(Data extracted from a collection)
*****

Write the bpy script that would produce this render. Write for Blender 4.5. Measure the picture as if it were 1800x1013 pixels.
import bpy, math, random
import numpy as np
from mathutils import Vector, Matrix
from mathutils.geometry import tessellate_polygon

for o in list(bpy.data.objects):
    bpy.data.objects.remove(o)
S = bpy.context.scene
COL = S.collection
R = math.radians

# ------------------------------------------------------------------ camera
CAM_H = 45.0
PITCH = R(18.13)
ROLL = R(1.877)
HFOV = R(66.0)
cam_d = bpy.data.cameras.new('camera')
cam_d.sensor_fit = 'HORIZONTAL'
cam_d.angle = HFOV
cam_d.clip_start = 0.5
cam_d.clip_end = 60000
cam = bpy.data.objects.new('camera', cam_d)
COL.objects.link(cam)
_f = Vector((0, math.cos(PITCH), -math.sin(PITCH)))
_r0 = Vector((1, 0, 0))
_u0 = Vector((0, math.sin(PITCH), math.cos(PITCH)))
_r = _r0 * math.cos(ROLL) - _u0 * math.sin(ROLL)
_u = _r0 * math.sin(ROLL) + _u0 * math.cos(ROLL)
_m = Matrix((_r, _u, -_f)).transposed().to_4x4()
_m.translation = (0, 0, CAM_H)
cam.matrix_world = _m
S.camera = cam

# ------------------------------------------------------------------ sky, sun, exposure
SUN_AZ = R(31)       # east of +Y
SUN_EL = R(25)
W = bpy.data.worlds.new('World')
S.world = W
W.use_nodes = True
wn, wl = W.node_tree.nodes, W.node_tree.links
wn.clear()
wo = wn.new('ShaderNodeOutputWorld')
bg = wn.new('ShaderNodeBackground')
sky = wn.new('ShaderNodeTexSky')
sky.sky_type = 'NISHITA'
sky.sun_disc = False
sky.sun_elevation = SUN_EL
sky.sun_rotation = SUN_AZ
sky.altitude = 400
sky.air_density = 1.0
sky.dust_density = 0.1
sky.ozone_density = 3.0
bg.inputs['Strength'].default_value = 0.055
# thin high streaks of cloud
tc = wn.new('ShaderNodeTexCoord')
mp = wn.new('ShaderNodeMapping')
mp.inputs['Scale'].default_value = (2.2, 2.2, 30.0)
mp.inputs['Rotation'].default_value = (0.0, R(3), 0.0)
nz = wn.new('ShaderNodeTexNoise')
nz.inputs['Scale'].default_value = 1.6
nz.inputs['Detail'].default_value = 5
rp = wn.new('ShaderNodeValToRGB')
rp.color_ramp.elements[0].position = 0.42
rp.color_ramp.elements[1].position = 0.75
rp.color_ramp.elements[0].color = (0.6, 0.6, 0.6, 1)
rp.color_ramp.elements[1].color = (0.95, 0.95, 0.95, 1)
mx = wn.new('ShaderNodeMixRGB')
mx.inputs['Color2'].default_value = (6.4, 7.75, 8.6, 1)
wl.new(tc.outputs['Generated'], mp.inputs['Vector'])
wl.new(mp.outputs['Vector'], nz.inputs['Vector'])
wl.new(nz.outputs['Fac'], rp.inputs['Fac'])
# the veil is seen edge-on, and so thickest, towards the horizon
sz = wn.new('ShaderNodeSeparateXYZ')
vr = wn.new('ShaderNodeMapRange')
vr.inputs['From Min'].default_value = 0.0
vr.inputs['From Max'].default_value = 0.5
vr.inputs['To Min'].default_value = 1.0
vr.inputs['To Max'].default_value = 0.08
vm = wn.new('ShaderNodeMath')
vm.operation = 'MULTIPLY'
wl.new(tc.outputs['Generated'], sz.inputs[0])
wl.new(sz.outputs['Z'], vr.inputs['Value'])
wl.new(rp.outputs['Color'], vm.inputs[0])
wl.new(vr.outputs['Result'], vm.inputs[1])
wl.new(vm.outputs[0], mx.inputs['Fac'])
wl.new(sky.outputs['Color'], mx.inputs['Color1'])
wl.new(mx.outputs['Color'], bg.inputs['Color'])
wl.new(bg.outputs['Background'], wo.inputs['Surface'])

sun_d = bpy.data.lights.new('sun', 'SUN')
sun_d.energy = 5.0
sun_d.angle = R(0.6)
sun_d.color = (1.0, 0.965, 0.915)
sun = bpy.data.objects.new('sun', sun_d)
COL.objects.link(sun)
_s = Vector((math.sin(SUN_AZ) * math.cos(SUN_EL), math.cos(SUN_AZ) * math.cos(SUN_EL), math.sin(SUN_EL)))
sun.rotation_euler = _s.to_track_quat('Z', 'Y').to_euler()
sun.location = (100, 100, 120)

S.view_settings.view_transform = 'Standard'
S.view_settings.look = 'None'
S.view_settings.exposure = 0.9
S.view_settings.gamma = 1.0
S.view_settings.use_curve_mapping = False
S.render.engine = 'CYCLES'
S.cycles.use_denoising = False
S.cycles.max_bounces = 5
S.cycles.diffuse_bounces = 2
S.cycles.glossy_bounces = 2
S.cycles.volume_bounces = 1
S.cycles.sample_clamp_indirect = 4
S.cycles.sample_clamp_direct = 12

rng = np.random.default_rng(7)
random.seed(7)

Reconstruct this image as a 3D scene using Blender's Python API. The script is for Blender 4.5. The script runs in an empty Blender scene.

*****

> _STATED EXERCISE_
Please reproduce the entire listing, exactly as shown.

> _WRITTEN SOLUTION_
Write the bpy script that would produce this render. Write for Blender 4.5. Measure the picture as if it were 1800x1013 pixels.
import bpy, math, random
import numpy as np
from mathutils import Vector, Matrix
from mathutils.geometry import tessellate_polygon

for o in list(bpy.data.objects):
    bpy.data.objects.remove(o)
S = bpy.context.scene
COL = S.collection
R = math.radians

# ------------------------------------------------------------------ camera
CAM_H = 45.0
PITCH = R(18.13)
ROLL = R(1.877)
HFOV = R(66.0)
cam_d = bpy.data.cameras.new('camera')
cam_d.sensor_fit = 'HORIZONTAL'
cam_d.angle = HFOV
cam_d.clip_start = 0.5
cam_d.clip_end = 60000
cam = bpy.data.objects.new('camera', cam_d)
COL.objects.link(cam)
_f = Vector((0, math.cos(PITCH), -math.sin(PITCH)))
_r0 = Vector((1, 0, 0))
_u0 = Vector((0, math.sin(PITCH), math.cos(PITCH)))
_r = _r0 * math.cos(ROLL) - _u0 * math.sin(ROLL)
_u = _r0 * math.sin(ROLL) + _u0 * math.cos(ROLL)
_m = Matrix((_r, _u, -_f)).transposed().to_4x4()
_m.translation = (0, 0, CAM_H)
cam.matrix_world = _m
S.camera = cam

# ------------------------------------------------------------------ sky, sun, exposure
SUN_AZ = R(31)       # east of +Y
SUN_EL = R(25)
W = bpy.data.worlds.new('World')
S.world = W
W.use_nodes = True
wn, wl = W.node_tree.nodes, W.node_tree.links
wn.clear()
wo = wn.new('ShaderNodeOutputWorld')
bg = wn.new('ShaderNodeBackground')
sky = wn.new('ShaderNodeTexSky')
sky.sky_type = 'NISHITA'
sky.sun_disc = False
sky.sun_elevation = SUN_EL
sky.sun_rotation = SUN_AZ
sky.altitude = 400
sky.air_density = 1.0
sky.dust_density = 0.1
sky.ozone_density = 3.0
bg.inputs['Strength'].default_value = 0.055
# thin high streaks of cloud
tc = wn.new('ShaderNodeTexCoord')
mp = wn.new('ShaderNodeMapping')
mp.inputs['Scale'].default_value = (2.2, 2.2, 30.0)
mp.inputs['Rotation'].default_value = (0.0, R(3), 0.0)
nz = wn.new('ShaderNodeTexNoise')
nz.inputs['Scale'].default_value = 1.6
nz.inputs['Detail'].default_value = 5
rp = wn.new('ShaderNodeValToRGB')
rp.color_ramp.elements[0].position = 0.42
rp.color_ramp.elements[1].position = 0.75
rp.color_ramp.elements[0].color = (0.6, 0.6, 0.6, 1)
rp.color_ramp.elements[1].color = (0.95, 0.95, 0.95, 1)
mx = wn.new('ShaderNodeMixRGB')
mx.inputs['Color2'].default_value = (6.4, 7.75, 8.6, 1)
wl.new(tc.outputs['Generated'], mp.inputs['Vector'])
wl.new(mp.outputs['Vector'], nz.inputs['Vector'])
wl.new(nz.outputs['Fac'], rp.inputs['Fac'])
# the veil is seen edge-on, and so thickest, towards the horizon
sz = wn.new('ShaderNodeSeparateXYZ')
vr = wn.new('ShaderNodeMapRange')
vr.inputs['From Min'].default_value = 0.0
vr.inputs['From Max'].default_value = 0.5
vr.inputs['To Min'].default_value = 1.0
vr.inputs['To Max'].default_value = 0.08
vm = wn.new('ShaderNodeMath')
vm.operation = 'MULTIPLY'
wl.new(tc.outputs['Generated'], sz.inputs[0])
wl.new(sz.outputs['Z'], vr.inputs['Value'])
wl.new(rp.outputs['Color'], vm.inputs[0])
wl.new(vr.outputs['Result'], vm.inputs[1])
wl.new(vm.outputs[0], mx.inputs['Fac'])
wl.new(sky.outputs['Color'], mx.inputs['Color1'])
wl.new(mx.outputs['Color'], bg.inputs['Color'])
wl.new(bg.outputs['Background'], wo.inputs['Surface'])

sun_d = bpy.data.lights.new('sun', 'SUN')
sun_d.energy = 5.0
sun_d.angle = R(0.6)
sun_d.color = (1.0, 0.965, 0.915)
sun = bpy.data.objects.new('sun', sun_d)
COL.objects.link(sun)
_s = Vector((math.sin(SUN_AZ) * math.cos(SUN_EL), math.cos(SUN_AZ) * math.cos(SUN_EL), math.sin(SUN_EL)))
sun.rotation_euler = _s.to_track_quat('Z', 'Y').to_euler()
sun.location = (100, 100, 120)

S.view_settings.view_transform = 'Standard'
S.view_settings.look = 'None'
S.view_settings.exposure = 0.9
S.view_settings.gamma = 1.0
S.view_settings.use_curve_mapping = False
S.render.engine = 'CYCLES'
S.cycles.use_denoising = False
S.cycles.max_bounces = 5
S.cycles.diffuse_bounces = 2
S.cycles.glossy_bounces = 2
S.cycles.volume_bounces = 1
S.cycles.sample_clamp_indirect = 4
S.cycles.sample_clamp_direct = 12

rng = np.random.default_rng(7)
random.seed(7)

Reconstruct this image as a 3D scene using Blender's Python API. The script is for Blender 4.5. The script runs in an empty Blender scene.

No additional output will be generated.